Developers were allowed to build as they please, with little constraints from city planners. Few people know that the Strip is actually not in Las Vegas, but in an unincorporated township of Clark County, with unusually lax regulations. The Strip’s casinos were deliberately built outside of the city of Las Vegas, so developers could escape city taxes and zoning laws.
What role did Las Vegas play in the introduction or proliferation of neon signs?
During the 1960s Las Vegas led the world building the largest neon structures. The 1964 Dunes sign was 181-feet tall and contained 3 miles of neon tubing and 7,200 electric — to the pleasure of General Electric, who awarded it the Sign of the Year. Then in 1968 came the Frontier’s new pillar at 184-foot tall, three feet taller than the Dunes. That same year the Stardust sign was built, a 188-feet neon structure, the world’s tallest.
Casinos then fundamentally believed that they needed to compete by building tall signs. Plus they had the money to build them. At heart, it is simple human nature. To call attention to a casino, one owner puts up a sign. Then the next owner puts up a bigger one. The president of YESCO, Las Vegas most prolific sign company, recalled, “the gamblers would […] say, ‘You gotta put me up a bigger one than so and so's got down the street.’”
As cities around the world continue to attract more residents, is “bigger and brighter” the future of all city skylines?
Although signs are often derided as commercial, some places derive their cultural identity from big and bright signs and billboards, like New York’s Times Square. Hong Kong’s pulsating skyline draws many tourists too, with buildings animated with lasers nightly at 8:00pm.

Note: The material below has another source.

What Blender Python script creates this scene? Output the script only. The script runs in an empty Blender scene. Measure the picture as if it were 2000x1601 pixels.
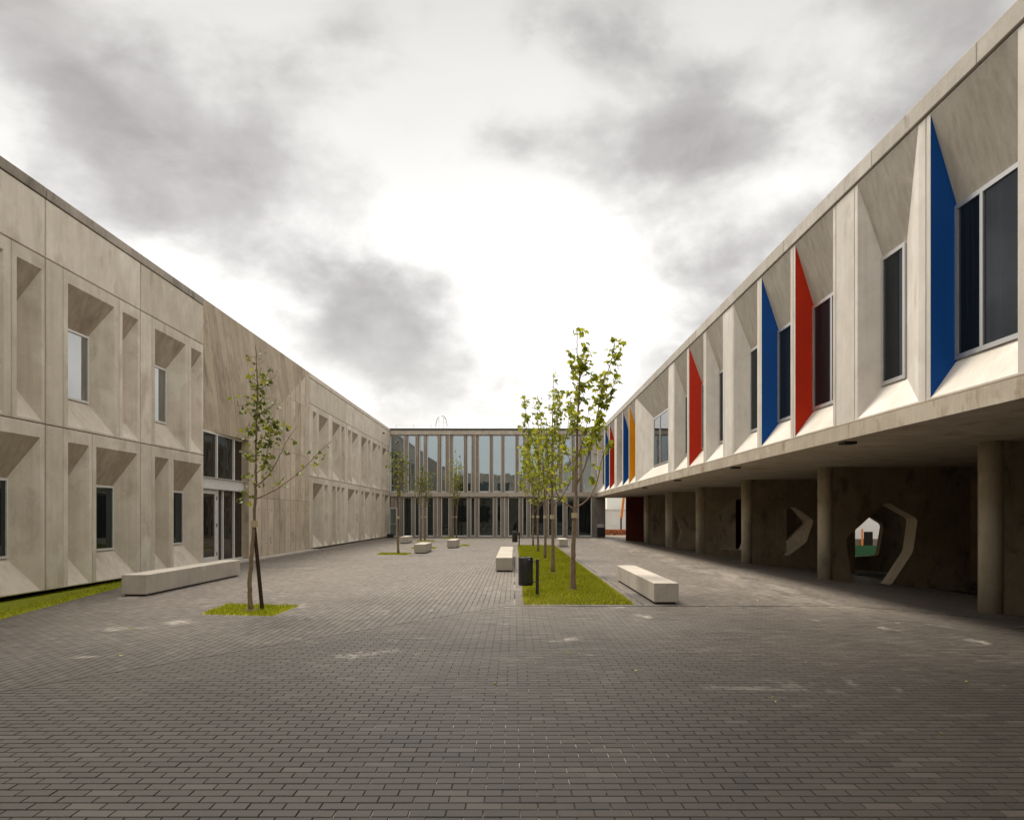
import bpy, bmesh, math, random
import numpy as np
from mathutils import Vector, Matrix, geometry

R = math.radians
sc = bpy.context.scene
col = sc.collection

# ------------------------------------------------------------------ camera
cam_d = bpy.data.cameras.new("camera")
cam = bpy.data.objects.new("camera", cam_d)
col.objects.link(cam)
EYE = 1.6
FPX = 1467.0          # focal length in pixels of the 2000 px wide photograph
VPX, VPY = 1005.0, 1008.0
cam.location = (0, 0, EYE)
cam.rotation_euler = (R(90), 0, 0)
cam_d.sensor_width = 36.0
cam_d.lens = 36.0 * FPX / 2000.0
cam_d.shift_x = -(VPX - 1000.0) / 2000.0
cam_d.shift_y = (VPY - 800.5) / 2000.0
cam_d.clip_end = 2000
sc.camera = cam

# ------------------------------------------------------------------ node helpers
class NT:
    def __init__(self, tree):
        self.t = tree; self.n = tree.nodes; self.l = tree.links
    def new(self, typ, **kw):
        nd = self.n.new(typ)
        for k, v in kw.items():
            setattr(nd, k, v)
        return nd
    def put(self, sock, v):
        if isinstance(v, bpy.types.NodeSocket):
            self.l.new(v, sock)
        elif v is not None:
            if isinstance(v, (tuple, list)) and len(v) == 3 and sock.type == 'RGBA':
                v = (*v, 1)
            sock.default_value = v
    def m(self, op, a, b=None, c=None, clamp=False):
        nd = self.new('ShaderNodeMath', operation=op); nd.use_clamp = clamp
        for i, v in enumerate((a, b, c)):
            if v is not None: self.put(nd.inputs[i], v)
        return nd.outputs[0]
    def mixc(self, f, a, b, mode='MIX'):
        nd = self.new('ShaderNodeMix', data_type='RGBA', blend_type=mode)
        self.put(nd.inputs[0], f); self.put(nd.inputs[6], a); self.put(nd.inputs[7], b)
        return nd.outputs[2]
    def noise(self, vec, scale, detail=4, rough=.55, dist=0):
        nd = self.new('ShaderNodeTexNoise')
        self.put(nd.inputs['Vector'], vec)
        nd.inputs['Scale'].default_value = scale; nd.inputs['Detail'].default_value = detail
        nd.inputs['Roughness'].default_value = rough; nd.inputs['Distortion'].default_value = dist
        return nd.outputs['Fac']
    def mapr(self, v, a, b, c=0., d=1., smooth=False):
        nd = self.new('ShaderNodeMapRange')
        if smooth: nd.interpolation_type = 'SMOOTHSTEP'
        self.put(nd.inputs[0], v)
        for i, x in enumerate((a, b, c, d)): nd.inputs[1 + i].default_value = x
        return nd.outputs[0]
    def vmul(self, v, s):
        nd = self.new('ShaderNodeVectorMath', operation='MULTIPLY')
        self.put(nd.inputs[0], v); nd.inputs[1].default_value = s
        return nd.outputs[0]
    def vadd(self, v, s):
        nd = self.new('ShaderNodeVectorMath', operation='ADD')
        self.put(nd.inputs[0], v); self.put(nd.inputs[1], s)
        return nd.outputs[0]
    def ramp(self, f, stops):
        nd = self.new('ShaderNodeValToRGB'); self.put(nd.inputs[0], f)
        cr = nd.color_ramp
        while len(cr.elements) < len(stops): cr.elements.new(.5)
        for e, (p, c) in zip(cr.elements, stops):
            e.position = p; e.color = (*c, 1) if len(c) == 3 else c
        return nd.outputs[0]

# ------------------------------------------------------------------ sky and sun
SUN_DIR = Vector((-.26, .42, .87)).normalized()
sun_el = math.asin(SUN_DIR.z); sun_az = math.atan2(SUN_DIR.x, SUN_DIR.y)
world = bpy.data.worlds.new("World"); sc.world = world; world.use_nodes = True
w = NT(world.node_tree); w.n.clear()
tc = w.new('ShaderNodeTexCoord')
sep = w.new('ShaderNodeSeparateXYZ'); w.l.new(tc.outputs['Generated'], sep.inputs[0])
sx, sy, sz = sep.outputs
az = w.m('ARCTAN2', sx, sy); el = w.m('ARCSINE', sz)
zc = w.m('MAXIMUM', w.m('ADD', sz, .10), .05)
comb = w.new('ShaderNodeCombineXYZ')
w.put(comb.inputs[0], w.m('DIVIDE', sx, zc)); w.put(comb.inputs[1], w.m('DIVIDE', sy, zc))
plan = comb.outputs[0]
lump = w.vmul(tc.outputs['Generated'], (1, 1, 1.55))
n1 = w.noise(w.vadd(lump, (3.1, .4, 1.7)), 4.3, 9, .54, .15)
n2 = w.noise(w.vadd(lump, (7.3, 2.1, 4)), 11, 8, .58, .35)
n3 = w.noise(w.vadd(plan, (1.3, 9.1, 2)), .9, 5, .5, .2)
# cloud banks: azimuth, elevation (deg), half widths, weight
BANKS = [(-24, 21.5, 9, 5.0, .80), (-13, 15.0, 8, 4.2, .66), (-30, 26, 3.6, 3.0, .62), (-9, 12.0, 6, 2.2, .40),
         (13.5, 26, 6.5, 2.8, .74), (0, 26.5, 4.2, 2.2, .62), (8, 32, 5, 2.6, .56), (17, 29.5, 5, 1.5, .40), (23, 33, 5, 2.2, .45),
         (-37, 31, 4, 3, .5), (-20, 33, 8, 2.5, -.35), (31, 26, 7, 8, .55), (14, 18, 8, 2.8, .46), (-3, 9.0, 11, 3.0, .46), (17, 12, 6, 2.5, .30), (-36, 17, 6, 6, .25), (-38, 33, 5, 4, .3),
         (-10, 27, 10, 3.0, -.10), (2, 16.5, 6, 3.2, -.18), (-17, 8.5, 6, 2.0, -.36), (19, 22.5, 5, 1.6, -.2)]
dens = w.m('ADD', w.m('MULTIPLY', w.m('SUBTRACT', n1, .5), 2.5), w.m('MULTIPLY', w.m('SUBTRACT', n2, .5), .75))
for a, e, sa, se, wt in BANKS:
    da = w.m('DIVIDE', w.m('SUBTRACT', az, R(a)), R(sa)); de = w.m('DIVIDE', w.m('SUBTRACT', el, R(e)), R(se))
    g = w.m('EXPONENT', w.m('MULTIPLY', w.m('ADD', w.m('MULTIPLY', da, da), w.m('MULTIPLY', de, de)), -1.0))
    dens = w.m('MULTIPLY_ADD', g, wt, dens)
cover = w.mapr(dens, -.08, .80, 0, 1, True)
veil = w.ramp(w.m('DIVIDE', el, R(90)), [(0, (.37, .354, .333)), (.10, (.46, .445, .424)), (.20, (.435, .421, .399)), (.30, (.325, .315, .295)),
                                         (.40, (.265, .257, .240)), (.7, (.62, .60, .57)), (1, (.74, .72, .69))])
veil = w.mixc(w.mapr(n3, .35, .7), veil, w.mixc(1, veil, (.90, .90, .905), 'MULTIPLY'))
cloud = w.mixc(w.mapr(n2, .3, .72), (.112, .102, .093), (.195, .184, .172))
cloud = w.mixc(w.mapr(el, R(2), R(14)), (.30, .286, .272), cloud)
cloud = w.mixc(w.mapr(el, R(24), R(40)), cloud, w.mixc(1, cloud, (.72, .72, .70), 'MULTIPLY'))
overcast = w.mixc(w.m('MULTIPLY', cover, .92), veil, cloud)
sky = w.new('ShaderNodeTexSky', sky_type='NISHITA')
sky.sun_disc = False; sky.sun_elevation = sun_el; sky.sun_rotation = sun_az
sky.air_density = 1.0; sky.dust_density = 2.0
oc10 = w.mixc(1, overcast, (10, 10, 10), 'MULTIPLY')
skyc = w.mixc(.95, sky.outputs[0], oc10)
bg = w.new('ShaderNodeBackground'); bg.inputs[1].default_value = .1
w.l.new(skyc, bg.inputs[0])
wo = w.new('ShaderNodeOutputWorld'); w.l.new(bg.outputs[0], wo.inputs[0])

sl = bpy.data.lights.new("sun", 'SUN'); sl.energy = 1.5; sl.angle = R(20); sl.color = (1, .92, .80)
so = bpy.data.objects.new("sun", sl); col.objects.link(so)
so.rotation_euler = SUN_DIR.to_track_quat('Z', 'Y').to_euler()

sc.view_settings.view_transform = 'Standard'; sc.view_settings.look = 'None'
sc.view_settings.gamma = 1; sc.view_settings.use_curve_mapping = False
sc.view_settings.exposure = 1.57
sc.render.engine = 'CYCLES'
sc.cycles.use_denoising = True
sc.cycles.max_bounces = 6; sc.cycles.diffuse_bounces = 4

# ------------------------------------------------------------------ object helpers
def tag(o, label=None, cat=None, group=None, kind=None):
    if label: o['label'] = label
    if cat: o['category'] = cat
    if group: o['group'] = group
    if kind: o['kind'] = kind
    return o

def empty(name, loc=(0, 0, 0), label=None, cat=None, group=None):
    o = bpy.data.objects.new(name, None); col.objects.link(o); o.location = loc
    o.empty_display_size = .2
    return tag(o, label, cat, group)

class MB:
    def __init__(s): s.v = []; s.f = []; s.mi = []
    def add(s, vs, fs, mi=0):
        b = len(s.v); s.v += [tuple(p) for p in vs]
        for f in fs: s.f.append(tuple(b + i for i in f)); s.mi.append(mi)
        return s
    def box(s, x0, x1, y0, y1, z0, z1, mi=0):
        return s.add([(x0, y0, z0), (x1, y0, z0), (x1, y1, z0), (x0, y1, z0), (x0, y0, z1), (x1, y0, z1), (x1, y1, z1), (x0, y1, z1)],
                     [(0, 3, 2, 1), (4, 5, 6, 7), (0, 1, 5, 4), (1, 2, 6, 5), (2, 3, 7, 6), (3, 0, 4, 7)], mi)
    def quad(s, a, b, c, d, mi=0): return s.add([a, b, c, d], [(0, 1, 2, 3)], mi)
    def prism(s, pts, off, mi=0):
        """closed prism: 3-D polygon pts pushed along vector off"""
        n = len(pts); off = Vector(off)
        vs = [Vector(p) for p in pts] + [Vector(p) + off for p in pts]
        fs = [tuple(range(n - 1, -1, -1)), tuple(range(n, 2 * n))] + [(i, (i + 1) % n, n + (i + 1) % n, n + i) for i in range(n)]
        return s.add(vs, fs, mi)
    def tube(s, pts, rad, n=8, cap=True, mi=0):
        pts = [Vector(p) for p in pts]
        if not isinstance(rad, (list, tuple)): rad = [rad] * len(pts)
        vs = []; ref = Vector((.13, .97, .2)).normalized()
        for i, p in enumerate(pts):
            t = (pts[min(i + 1, len(pts) - 1)] - pts[max(i - 1, 0)]).normalized()
            r0 = ref if abs(t.dot(ref)) < .95 else Vector((1, 0, 0))
            a = t.cross(r0).normalized(); b = t.cross(a)
            for k in range(n):
                an = 2 * math.pi * k / n
                vs.append(p + (a * math.cos(an) + b * math.sin(an)) * rad[i])
        fs = []
        for i in range(len(pts) - 1):
            for k in range(n):
                fs.append((i * n + k, i * n + (k + 1) % n, (i + 1) * n + (k + 1) % n, (i + 1) * n + k))
        if cap:
            fs.append(tuple(range(n - 1, -1, -1))); fs.append(tuple((len(pts) - 1) * n + k for k in range(n)))
        return s.add(vs, fs, mi)
    def build(s, name, mat, parent=None, smooth=False, bevel=0, fix=True):
        me = bpy.data.meshes.new(name); me.from_pydata(s.v, [], s.f)
        for m in (mat if isinstance(mat, (list, tuple)) else [mat]): me.materials.append(m)
        if any(s.mi): me.polygons.foreach_set('material_index', s.mi)
        if fix or bevel:
            bm = bmesh.new(); bm.from_mesh(me)
            if fix: bmesh.ops.recalc_face_normals(bm, faces=bm.faces)
            if bevel:
                bmesh.ops.bevel(bm, geom=list(bm.edges), offset=bevel, segments=2, profile=.5, affect='EDGES')
            bm.to_mesh(me); bm.free()
        if smooth: me.polygons.foreach_set('use_smooth', [True] * len(me.polygons))
        o = bpy.data.objects.new(name, me); col.objects.link(o)
        if parent: o.parent = parent; o.matrix_parent_inverse = Matrix.Translation(parent.location).inverted()
        return o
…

But as impressive as this spectacle of light may be, at the same time, local residents living close to the video billboards had trouble sleeping, even after installing blackout curtains.
A few years ago, I was asked by the Hong Kong’s Environment Bureau to join a task force to think about how to regulate external lighting. It was difficult to strike a balance between allowing commercial interests to display their messages, and to prevent light pollution and reduce energy wastage.
Your design work includes iconic buildings like the 2,000-foot-high Canton Tower in Guangzhou, the preservation of world heritage in Latin America at the World Heritage Center of UNESCO, and an 11,000-acre new eco-friendly city in India. Has your study of Las Vegas neon animated any of those projects, or vice versa?
When I worked on the Canton tower I remember our Chinese clients, after a visit to the Strip, asked for Stratosphere thrill-rides and Bellagio fountains. We ended up building a “Bubble Tram,” a Ferris Wheel revolving around the tower, at 1,500 feet high.